In the case of 15 Megs of Fame, it looks like the charts aren't totally ratings-based, so hopefully there'll be enough churn in there to keep good artists bubbling to the top. I wish that the ratings system led somewhere though, like the T-Shirt design ratings on Threadless lead to actual T-Shirts, maybe the song ratings on 15 Megs could generate the track-listing for a monthly compilation CD that I could subscribe to?
Anyway. 15 Megs of Fame: great looking site but needs something else, I think.
Matt Jones makes a nice analogy concerning the expected convergence of web-based services like Bloglines, Flickr or Blogger. Matt asserts that there will always be Home Info Theatre - the web equivalent of hi-fi separates - for those who want the highest quality services. The corollary here, then, is that sites like MySpace are the mini-systems of information space.
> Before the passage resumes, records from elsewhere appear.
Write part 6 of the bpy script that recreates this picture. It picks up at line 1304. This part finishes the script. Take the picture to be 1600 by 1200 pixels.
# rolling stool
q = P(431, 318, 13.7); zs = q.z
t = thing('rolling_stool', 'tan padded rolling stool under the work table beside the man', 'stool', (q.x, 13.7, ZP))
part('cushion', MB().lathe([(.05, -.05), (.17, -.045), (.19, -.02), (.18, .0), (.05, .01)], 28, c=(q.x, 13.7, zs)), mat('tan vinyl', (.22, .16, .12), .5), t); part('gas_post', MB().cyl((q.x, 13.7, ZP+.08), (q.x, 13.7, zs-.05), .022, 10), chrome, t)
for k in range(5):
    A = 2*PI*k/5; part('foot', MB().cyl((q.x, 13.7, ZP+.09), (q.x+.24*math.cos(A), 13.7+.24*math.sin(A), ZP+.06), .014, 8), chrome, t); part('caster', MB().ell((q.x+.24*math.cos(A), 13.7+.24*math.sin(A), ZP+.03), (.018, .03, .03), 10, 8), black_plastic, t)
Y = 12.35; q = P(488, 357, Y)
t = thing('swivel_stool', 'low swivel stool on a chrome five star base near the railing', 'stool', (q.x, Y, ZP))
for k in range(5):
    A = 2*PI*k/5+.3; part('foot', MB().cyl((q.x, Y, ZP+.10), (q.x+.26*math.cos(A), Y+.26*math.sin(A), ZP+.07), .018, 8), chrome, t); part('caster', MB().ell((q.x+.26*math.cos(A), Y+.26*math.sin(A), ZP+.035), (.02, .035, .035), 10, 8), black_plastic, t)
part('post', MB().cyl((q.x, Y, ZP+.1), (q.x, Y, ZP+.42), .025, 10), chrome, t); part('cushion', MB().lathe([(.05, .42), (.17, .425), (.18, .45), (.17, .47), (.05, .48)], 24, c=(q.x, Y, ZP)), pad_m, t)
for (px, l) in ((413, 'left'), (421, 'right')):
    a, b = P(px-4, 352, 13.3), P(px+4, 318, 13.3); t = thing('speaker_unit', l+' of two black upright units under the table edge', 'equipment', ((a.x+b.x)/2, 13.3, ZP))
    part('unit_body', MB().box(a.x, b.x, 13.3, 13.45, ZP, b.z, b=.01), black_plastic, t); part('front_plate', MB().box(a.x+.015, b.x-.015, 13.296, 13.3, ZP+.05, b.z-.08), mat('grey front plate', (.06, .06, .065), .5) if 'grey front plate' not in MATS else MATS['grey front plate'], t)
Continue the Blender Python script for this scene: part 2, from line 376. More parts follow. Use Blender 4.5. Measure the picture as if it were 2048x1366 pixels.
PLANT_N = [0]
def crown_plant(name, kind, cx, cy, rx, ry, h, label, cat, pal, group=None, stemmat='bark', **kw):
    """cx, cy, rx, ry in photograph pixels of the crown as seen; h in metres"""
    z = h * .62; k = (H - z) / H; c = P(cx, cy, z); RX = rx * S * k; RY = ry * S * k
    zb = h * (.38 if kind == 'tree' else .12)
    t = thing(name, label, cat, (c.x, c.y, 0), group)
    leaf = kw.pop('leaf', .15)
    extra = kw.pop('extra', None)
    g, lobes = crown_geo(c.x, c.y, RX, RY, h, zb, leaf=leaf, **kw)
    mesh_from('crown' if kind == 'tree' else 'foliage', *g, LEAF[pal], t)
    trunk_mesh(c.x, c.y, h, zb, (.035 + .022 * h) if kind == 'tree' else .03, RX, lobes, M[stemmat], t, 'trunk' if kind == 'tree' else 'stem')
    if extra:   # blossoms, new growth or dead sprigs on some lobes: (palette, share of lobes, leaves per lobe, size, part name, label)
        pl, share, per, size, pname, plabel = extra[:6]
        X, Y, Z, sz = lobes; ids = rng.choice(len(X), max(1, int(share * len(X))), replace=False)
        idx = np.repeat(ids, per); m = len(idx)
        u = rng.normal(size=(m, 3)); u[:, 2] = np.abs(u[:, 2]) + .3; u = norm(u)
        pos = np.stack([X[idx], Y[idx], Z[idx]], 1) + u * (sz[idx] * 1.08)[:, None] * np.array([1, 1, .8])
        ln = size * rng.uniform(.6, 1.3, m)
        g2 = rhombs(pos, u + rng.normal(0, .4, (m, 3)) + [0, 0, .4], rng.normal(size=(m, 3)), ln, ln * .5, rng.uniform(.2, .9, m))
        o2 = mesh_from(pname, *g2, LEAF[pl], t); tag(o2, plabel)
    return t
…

I use a similar argument to illustrate why there will probably always be separate gadgets, such as digital cameras and digital music players, despite the potential to integrate everything into one device (generally centred around a mobile phone). Most of the arguments which justify hi-fi separates will carry through to the gadget world - smoother upgrade paths, less chance of crippling failure, greater robustness etc. (the old, "small pieces, loosely joined" mentality). Of course, the downsides will apply too - separate components make for bulkier systems (more to carry), and the price is inevitably higher.
All this talk of convergence reminds me - I really want one of those Swiss Army Knife USB Storage things.